*Directions for this task*.
Below is a listing. Gather each line of it that contains "script".

*Material for this task*.
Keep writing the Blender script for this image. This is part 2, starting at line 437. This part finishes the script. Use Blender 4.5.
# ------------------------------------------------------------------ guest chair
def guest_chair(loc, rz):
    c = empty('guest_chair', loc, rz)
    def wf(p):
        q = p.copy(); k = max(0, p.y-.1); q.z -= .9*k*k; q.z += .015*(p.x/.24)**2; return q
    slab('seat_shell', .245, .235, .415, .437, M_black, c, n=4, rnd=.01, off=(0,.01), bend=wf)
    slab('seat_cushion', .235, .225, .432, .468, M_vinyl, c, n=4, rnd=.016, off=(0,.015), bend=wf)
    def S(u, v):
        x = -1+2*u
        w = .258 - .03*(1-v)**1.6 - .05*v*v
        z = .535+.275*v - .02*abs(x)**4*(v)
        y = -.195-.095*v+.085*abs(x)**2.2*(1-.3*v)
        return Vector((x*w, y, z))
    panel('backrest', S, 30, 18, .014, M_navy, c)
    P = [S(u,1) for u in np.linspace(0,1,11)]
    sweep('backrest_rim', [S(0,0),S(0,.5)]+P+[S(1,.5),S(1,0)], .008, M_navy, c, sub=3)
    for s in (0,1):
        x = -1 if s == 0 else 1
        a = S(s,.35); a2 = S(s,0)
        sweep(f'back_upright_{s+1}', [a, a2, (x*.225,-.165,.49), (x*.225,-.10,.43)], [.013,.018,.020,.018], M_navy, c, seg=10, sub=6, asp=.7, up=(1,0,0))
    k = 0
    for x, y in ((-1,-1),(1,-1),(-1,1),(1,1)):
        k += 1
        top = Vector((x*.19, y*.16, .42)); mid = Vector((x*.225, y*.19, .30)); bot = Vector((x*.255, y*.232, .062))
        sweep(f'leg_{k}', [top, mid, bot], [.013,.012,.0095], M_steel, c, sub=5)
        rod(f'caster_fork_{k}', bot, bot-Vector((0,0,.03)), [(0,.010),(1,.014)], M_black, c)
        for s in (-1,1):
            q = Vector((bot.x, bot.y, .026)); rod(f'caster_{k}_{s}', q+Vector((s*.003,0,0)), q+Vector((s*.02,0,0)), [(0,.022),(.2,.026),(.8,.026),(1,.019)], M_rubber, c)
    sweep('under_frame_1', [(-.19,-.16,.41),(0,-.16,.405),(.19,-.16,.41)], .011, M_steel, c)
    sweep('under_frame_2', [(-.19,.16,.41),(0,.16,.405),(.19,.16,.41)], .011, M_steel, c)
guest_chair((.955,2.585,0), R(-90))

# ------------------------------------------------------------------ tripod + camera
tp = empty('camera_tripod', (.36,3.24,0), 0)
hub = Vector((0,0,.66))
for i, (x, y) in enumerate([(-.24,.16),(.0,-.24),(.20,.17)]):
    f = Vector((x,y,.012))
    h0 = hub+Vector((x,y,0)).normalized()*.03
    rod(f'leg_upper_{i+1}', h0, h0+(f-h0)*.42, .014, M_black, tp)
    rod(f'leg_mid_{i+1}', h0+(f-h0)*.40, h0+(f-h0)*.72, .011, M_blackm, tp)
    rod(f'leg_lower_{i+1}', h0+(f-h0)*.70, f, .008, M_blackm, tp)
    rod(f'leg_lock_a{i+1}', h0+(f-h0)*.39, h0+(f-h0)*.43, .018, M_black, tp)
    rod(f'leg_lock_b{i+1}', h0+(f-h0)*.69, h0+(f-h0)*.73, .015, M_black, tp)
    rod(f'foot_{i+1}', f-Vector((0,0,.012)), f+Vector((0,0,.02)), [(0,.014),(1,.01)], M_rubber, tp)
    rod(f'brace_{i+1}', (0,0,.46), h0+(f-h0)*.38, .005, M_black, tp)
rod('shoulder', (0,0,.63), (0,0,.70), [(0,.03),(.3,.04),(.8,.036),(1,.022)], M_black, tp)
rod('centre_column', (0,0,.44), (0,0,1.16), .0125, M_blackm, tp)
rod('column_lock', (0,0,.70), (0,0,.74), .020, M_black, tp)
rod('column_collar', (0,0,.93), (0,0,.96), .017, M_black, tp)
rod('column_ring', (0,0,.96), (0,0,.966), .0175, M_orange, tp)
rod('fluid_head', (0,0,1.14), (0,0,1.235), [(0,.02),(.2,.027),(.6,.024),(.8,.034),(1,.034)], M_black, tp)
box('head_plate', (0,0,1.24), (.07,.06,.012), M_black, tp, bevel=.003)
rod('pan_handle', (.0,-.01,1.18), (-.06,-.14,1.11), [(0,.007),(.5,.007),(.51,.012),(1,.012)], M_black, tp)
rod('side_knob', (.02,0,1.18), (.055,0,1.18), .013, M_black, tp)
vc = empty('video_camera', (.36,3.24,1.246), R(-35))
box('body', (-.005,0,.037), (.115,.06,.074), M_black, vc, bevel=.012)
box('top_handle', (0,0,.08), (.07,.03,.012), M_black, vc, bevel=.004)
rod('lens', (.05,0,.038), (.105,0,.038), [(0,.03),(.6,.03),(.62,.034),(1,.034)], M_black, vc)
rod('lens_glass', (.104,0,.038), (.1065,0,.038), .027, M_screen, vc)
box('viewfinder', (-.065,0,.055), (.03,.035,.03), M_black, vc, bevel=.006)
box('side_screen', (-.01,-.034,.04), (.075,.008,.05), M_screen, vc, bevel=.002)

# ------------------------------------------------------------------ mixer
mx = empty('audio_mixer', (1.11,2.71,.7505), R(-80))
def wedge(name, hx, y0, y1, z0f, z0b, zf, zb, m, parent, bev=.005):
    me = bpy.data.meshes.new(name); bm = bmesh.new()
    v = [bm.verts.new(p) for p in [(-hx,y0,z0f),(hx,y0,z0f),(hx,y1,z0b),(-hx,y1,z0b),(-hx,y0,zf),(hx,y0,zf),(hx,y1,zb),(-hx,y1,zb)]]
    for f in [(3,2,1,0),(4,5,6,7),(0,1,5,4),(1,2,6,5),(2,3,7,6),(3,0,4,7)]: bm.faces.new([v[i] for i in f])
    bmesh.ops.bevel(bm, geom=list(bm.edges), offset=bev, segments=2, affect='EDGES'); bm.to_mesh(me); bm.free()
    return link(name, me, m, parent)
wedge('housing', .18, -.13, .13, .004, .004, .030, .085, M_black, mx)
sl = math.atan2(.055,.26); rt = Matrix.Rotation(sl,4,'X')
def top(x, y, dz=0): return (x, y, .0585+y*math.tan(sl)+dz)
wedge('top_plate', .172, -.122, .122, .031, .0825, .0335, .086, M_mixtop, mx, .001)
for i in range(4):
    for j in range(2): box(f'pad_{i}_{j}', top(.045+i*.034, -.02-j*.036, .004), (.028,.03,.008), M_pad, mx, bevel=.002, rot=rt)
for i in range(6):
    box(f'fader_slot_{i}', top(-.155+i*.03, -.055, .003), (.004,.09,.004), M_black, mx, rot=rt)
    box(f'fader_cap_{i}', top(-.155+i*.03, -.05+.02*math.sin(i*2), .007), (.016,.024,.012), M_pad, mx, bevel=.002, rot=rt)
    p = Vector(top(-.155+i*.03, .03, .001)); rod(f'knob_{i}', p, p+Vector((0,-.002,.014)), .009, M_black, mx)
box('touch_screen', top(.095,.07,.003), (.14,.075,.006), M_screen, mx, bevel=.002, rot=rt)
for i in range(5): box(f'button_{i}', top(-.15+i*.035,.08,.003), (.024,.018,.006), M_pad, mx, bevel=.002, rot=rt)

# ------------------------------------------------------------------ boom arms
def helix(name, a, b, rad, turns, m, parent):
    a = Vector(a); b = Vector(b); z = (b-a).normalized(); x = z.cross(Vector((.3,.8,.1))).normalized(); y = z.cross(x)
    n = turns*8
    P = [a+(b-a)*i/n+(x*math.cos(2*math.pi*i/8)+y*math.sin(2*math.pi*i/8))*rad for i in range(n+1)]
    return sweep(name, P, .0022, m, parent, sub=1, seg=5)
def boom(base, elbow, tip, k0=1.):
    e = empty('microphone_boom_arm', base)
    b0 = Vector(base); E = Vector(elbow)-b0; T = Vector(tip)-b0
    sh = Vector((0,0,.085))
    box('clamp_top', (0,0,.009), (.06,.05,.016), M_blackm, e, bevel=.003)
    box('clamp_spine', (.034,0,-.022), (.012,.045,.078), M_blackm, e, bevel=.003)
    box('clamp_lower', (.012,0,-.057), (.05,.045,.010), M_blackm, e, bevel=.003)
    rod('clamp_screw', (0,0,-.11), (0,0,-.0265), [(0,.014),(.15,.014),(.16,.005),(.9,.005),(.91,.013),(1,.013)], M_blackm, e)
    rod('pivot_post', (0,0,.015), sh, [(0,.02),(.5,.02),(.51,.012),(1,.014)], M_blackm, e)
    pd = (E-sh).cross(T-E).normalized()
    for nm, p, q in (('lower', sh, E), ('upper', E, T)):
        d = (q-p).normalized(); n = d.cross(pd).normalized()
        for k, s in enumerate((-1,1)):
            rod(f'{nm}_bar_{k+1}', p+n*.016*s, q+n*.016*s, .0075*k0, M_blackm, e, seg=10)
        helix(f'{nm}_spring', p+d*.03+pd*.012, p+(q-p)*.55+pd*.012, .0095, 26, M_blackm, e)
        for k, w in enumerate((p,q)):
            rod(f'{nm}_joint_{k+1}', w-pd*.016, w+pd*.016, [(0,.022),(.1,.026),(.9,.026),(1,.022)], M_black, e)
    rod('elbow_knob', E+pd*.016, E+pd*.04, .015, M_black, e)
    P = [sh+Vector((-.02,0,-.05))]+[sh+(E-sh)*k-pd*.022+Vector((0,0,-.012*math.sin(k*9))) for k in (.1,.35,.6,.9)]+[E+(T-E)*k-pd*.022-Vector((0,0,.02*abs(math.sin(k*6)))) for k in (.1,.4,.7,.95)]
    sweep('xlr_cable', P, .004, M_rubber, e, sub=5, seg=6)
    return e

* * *

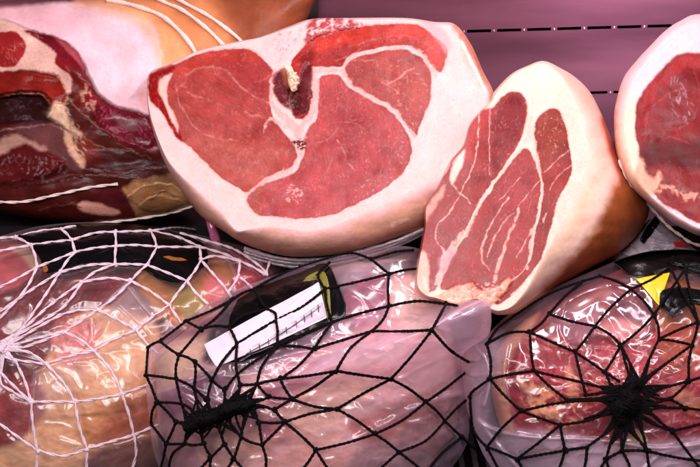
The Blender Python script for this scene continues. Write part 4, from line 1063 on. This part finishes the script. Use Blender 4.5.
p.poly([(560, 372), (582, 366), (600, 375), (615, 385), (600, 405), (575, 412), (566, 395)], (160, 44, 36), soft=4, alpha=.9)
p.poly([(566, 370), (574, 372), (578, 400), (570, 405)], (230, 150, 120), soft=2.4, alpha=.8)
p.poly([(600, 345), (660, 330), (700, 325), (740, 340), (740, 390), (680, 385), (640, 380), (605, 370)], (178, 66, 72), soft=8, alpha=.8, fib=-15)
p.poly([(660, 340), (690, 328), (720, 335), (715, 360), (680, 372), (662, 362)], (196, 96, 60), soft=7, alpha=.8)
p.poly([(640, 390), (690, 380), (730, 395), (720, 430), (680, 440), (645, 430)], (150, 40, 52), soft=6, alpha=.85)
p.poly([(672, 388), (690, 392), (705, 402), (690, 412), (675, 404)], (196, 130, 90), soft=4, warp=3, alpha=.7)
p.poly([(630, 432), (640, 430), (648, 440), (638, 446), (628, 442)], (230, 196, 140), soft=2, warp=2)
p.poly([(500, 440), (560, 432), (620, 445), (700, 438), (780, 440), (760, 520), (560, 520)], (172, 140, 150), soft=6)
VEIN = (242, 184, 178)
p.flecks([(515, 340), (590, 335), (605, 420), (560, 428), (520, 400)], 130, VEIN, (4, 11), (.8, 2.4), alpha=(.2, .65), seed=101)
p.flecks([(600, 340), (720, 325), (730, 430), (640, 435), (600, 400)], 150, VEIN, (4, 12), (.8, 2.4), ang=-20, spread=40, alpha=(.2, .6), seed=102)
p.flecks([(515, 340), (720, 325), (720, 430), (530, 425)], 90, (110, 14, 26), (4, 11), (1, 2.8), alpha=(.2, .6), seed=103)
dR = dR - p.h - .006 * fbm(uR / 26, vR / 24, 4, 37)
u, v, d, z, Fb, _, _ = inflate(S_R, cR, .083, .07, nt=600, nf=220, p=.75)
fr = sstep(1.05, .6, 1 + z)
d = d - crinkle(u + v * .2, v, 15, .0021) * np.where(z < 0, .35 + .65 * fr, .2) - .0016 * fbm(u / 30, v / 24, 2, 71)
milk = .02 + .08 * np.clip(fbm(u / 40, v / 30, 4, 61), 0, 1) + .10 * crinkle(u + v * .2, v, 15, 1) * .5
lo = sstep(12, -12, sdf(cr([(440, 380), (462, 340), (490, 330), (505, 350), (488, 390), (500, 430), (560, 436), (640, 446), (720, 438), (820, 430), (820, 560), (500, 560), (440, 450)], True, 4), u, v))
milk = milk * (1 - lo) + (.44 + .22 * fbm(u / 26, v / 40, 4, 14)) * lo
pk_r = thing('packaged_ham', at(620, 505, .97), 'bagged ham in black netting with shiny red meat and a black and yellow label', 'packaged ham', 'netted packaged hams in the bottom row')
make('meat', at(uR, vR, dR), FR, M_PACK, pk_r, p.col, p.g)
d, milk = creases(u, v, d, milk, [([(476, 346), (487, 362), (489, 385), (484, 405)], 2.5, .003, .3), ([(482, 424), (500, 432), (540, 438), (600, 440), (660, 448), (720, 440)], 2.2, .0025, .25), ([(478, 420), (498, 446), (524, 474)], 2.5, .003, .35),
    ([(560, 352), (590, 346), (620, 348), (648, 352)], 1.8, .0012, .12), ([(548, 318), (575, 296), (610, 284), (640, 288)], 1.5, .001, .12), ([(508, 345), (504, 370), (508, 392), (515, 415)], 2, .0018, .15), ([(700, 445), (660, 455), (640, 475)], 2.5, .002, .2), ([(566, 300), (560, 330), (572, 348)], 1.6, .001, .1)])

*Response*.
Keep writing the Blender script for this image. This is part 2, starting at line 437. This part finishes the script. Use Blender 4.5.
The Blender Python script for this scene continues. Write part 4, from line 1063 on. This part finishes the script. Use Blender 4.5.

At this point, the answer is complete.